Directive: Say how many lines contain the string "were". Give no other output.

[3D scene scripts]
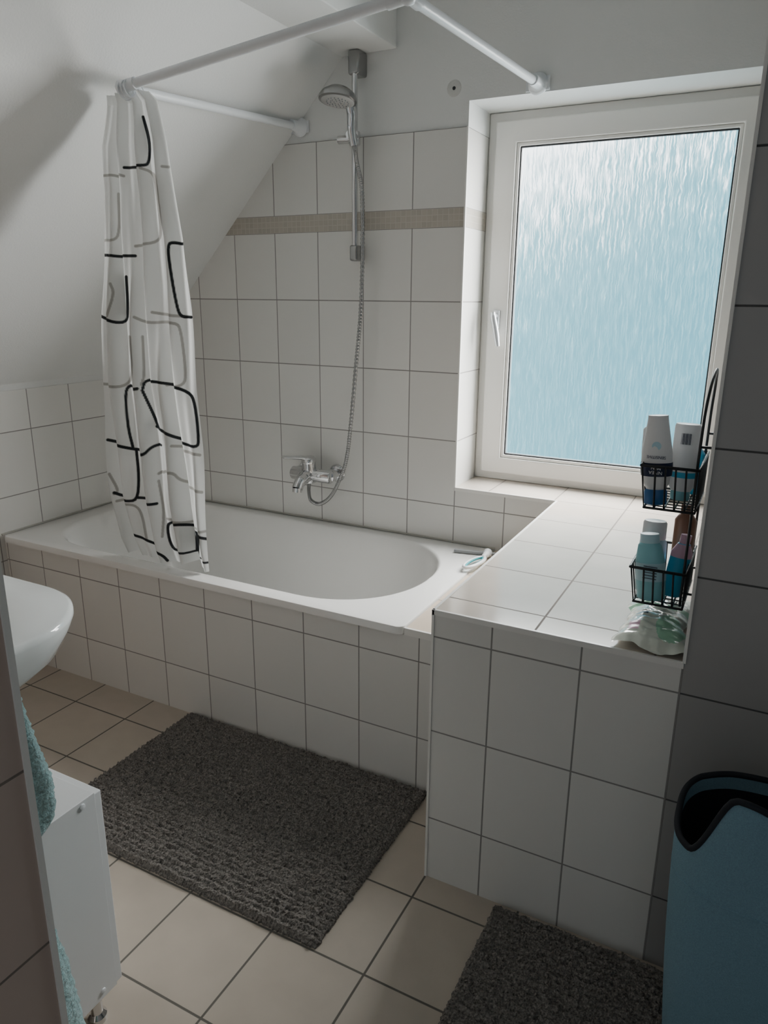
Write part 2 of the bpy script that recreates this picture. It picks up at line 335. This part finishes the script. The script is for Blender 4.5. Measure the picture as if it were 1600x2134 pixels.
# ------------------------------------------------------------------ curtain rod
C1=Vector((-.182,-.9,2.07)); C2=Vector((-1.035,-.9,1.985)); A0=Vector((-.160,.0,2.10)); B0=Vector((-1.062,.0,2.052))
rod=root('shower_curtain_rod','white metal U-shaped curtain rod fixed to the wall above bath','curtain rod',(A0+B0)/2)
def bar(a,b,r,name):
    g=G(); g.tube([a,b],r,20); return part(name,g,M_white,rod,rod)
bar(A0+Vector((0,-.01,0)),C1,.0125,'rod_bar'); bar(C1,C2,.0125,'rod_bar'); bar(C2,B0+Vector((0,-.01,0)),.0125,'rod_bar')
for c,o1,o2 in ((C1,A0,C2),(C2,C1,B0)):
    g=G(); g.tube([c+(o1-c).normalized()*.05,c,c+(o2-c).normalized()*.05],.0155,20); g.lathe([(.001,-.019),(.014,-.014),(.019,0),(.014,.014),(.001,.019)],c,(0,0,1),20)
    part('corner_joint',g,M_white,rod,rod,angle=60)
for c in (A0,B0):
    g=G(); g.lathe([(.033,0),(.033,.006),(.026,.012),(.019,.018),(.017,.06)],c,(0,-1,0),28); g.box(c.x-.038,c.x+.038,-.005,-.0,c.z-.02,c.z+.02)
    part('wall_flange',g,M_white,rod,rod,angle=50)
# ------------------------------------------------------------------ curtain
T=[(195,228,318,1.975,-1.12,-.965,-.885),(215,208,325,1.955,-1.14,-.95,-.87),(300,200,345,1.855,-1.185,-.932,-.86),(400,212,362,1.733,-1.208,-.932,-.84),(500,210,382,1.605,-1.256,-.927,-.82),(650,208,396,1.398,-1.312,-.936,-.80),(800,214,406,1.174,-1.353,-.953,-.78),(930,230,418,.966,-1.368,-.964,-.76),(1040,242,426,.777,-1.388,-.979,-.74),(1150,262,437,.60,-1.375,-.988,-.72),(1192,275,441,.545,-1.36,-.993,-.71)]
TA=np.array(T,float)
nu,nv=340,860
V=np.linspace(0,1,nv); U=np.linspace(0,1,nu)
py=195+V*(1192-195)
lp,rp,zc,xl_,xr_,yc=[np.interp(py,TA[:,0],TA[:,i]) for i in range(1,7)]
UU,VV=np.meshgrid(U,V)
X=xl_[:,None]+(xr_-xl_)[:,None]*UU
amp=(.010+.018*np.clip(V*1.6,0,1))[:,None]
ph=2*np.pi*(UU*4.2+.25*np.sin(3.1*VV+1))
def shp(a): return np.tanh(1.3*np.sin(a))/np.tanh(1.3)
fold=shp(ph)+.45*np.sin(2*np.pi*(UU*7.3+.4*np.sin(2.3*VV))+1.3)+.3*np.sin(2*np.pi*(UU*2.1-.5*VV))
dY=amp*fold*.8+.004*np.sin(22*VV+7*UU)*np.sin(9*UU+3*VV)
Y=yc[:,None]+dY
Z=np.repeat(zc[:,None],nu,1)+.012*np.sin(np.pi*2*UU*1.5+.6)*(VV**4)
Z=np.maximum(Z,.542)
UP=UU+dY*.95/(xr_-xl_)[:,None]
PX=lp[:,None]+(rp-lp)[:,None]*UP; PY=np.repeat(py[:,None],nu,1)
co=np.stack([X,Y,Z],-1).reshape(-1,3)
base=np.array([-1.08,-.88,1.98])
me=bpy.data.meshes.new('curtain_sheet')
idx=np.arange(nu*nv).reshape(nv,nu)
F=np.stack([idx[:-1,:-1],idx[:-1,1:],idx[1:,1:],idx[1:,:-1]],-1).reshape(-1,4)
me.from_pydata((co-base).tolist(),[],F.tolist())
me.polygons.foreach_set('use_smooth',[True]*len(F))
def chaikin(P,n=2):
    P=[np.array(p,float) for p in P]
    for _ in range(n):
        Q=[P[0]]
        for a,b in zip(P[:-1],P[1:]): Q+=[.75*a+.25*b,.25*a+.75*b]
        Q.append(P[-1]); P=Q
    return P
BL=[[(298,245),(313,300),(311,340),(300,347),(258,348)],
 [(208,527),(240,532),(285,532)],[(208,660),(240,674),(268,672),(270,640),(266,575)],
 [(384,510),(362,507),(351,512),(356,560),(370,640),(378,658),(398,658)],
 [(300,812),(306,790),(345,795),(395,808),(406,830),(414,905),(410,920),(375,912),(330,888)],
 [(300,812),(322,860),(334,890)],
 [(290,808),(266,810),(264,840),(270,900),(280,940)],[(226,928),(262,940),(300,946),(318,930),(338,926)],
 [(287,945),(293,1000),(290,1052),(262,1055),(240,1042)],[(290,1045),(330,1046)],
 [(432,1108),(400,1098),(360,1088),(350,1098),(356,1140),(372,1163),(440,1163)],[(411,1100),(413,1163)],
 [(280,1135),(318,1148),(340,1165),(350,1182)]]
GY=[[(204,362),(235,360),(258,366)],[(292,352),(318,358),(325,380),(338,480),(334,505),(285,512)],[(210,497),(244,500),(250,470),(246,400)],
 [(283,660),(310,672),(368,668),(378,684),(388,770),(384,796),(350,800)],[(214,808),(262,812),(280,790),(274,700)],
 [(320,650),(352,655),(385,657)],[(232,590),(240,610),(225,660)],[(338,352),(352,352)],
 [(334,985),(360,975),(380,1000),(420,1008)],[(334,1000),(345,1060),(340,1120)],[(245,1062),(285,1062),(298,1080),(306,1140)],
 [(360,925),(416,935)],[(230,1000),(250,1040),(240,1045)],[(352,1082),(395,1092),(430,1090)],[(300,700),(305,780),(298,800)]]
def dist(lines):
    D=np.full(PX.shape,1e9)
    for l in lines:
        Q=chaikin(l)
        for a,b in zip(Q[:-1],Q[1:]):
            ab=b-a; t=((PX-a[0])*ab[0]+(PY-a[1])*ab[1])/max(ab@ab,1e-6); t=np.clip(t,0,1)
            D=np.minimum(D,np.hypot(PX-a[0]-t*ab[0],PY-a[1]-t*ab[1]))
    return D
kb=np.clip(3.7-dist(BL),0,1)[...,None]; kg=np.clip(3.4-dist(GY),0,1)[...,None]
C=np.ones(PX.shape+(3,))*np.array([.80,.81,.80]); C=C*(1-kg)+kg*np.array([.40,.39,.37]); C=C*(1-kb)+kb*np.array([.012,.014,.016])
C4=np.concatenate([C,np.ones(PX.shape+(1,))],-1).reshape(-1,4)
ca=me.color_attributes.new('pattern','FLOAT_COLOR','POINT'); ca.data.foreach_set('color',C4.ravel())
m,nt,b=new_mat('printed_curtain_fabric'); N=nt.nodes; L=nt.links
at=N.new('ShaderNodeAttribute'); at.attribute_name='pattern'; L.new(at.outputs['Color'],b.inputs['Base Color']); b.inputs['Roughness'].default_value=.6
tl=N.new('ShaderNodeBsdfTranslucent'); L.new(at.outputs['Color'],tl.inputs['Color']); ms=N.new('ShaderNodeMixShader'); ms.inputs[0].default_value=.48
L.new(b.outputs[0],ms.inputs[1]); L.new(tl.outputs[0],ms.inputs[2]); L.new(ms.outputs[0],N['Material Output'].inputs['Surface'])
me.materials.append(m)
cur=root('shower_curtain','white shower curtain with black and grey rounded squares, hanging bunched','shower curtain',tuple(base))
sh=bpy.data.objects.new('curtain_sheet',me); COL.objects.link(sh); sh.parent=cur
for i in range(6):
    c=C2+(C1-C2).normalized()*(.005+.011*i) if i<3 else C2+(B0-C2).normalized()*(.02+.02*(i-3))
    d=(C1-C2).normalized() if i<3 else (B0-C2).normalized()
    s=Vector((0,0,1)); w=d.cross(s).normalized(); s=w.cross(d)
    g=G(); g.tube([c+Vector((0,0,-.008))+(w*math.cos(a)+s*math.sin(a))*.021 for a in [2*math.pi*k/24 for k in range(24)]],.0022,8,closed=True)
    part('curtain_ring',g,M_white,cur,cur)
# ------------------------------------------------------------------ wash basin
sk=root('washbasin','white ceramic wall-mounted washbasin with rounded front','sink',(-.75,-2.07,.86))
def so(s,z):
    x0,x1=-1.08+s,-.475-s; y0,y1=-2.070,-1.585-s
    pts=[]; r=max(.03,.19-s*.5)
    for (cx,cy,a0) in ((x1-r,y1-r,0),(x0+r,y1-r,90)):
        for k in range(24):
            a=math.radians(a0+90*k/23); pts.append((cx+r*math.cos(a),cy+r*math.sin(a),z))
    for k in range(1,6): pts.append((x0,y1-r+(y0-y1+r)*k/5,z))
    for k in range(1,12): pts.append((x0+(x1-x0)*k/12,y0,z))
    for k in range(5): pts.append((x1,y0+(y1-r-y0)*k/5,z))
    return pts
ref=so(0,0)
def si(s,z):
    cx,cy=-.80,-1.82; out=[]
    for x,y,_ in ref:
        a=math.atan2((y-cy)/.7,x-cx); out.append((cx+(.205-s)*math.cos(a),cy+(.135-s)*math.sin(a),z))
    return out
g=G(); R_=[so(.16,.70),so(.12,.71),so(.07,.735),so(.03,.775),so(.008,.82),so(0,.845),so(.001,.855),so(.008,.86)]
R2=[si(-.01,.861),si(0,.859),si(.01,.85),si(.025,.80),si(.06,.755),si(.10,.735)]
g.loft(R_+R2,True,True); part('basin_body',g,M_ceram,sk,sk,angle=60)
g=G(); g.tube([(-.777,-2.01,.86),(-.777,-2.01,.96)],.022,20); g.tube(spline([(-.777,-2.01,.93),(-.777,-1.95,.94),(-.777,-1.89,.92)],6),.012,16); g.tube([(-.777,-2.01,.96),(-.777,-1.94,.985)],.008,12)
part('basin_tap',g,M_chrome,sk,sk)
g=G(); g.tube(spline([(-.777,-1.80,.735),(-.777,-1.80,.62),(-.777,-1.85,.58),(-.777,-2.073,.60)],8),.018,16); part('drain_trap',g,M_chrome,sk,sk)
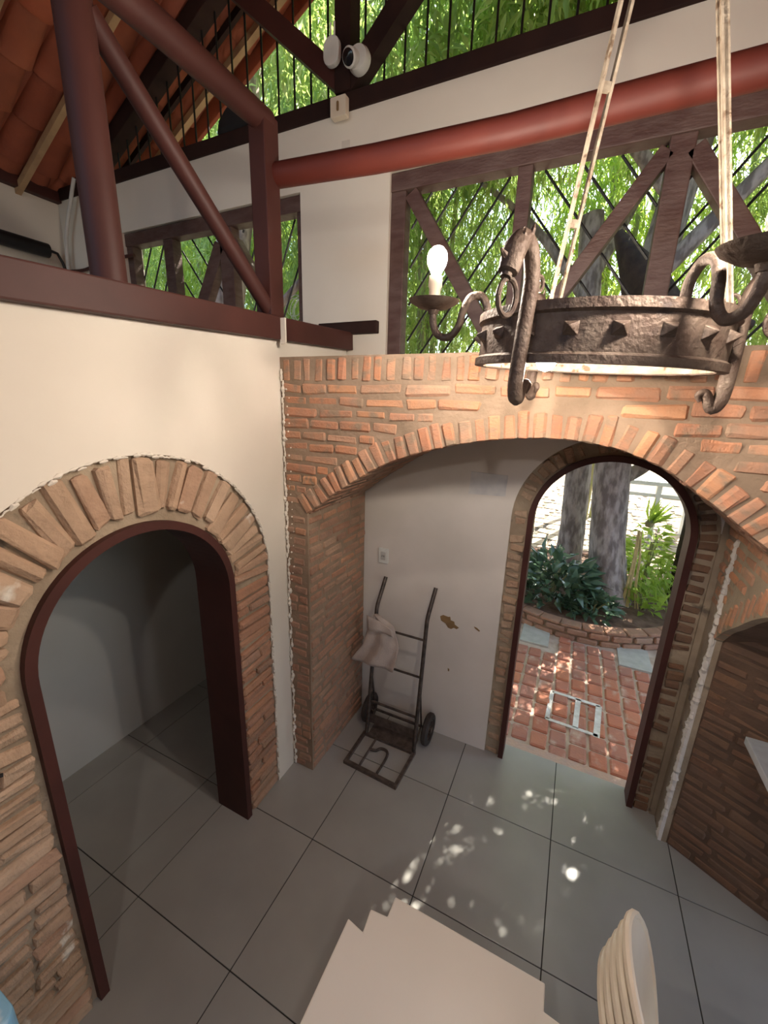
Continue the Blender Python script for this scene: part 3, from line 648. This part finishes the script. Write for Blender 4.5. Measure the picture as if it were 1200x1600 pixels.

Exercise solution: 2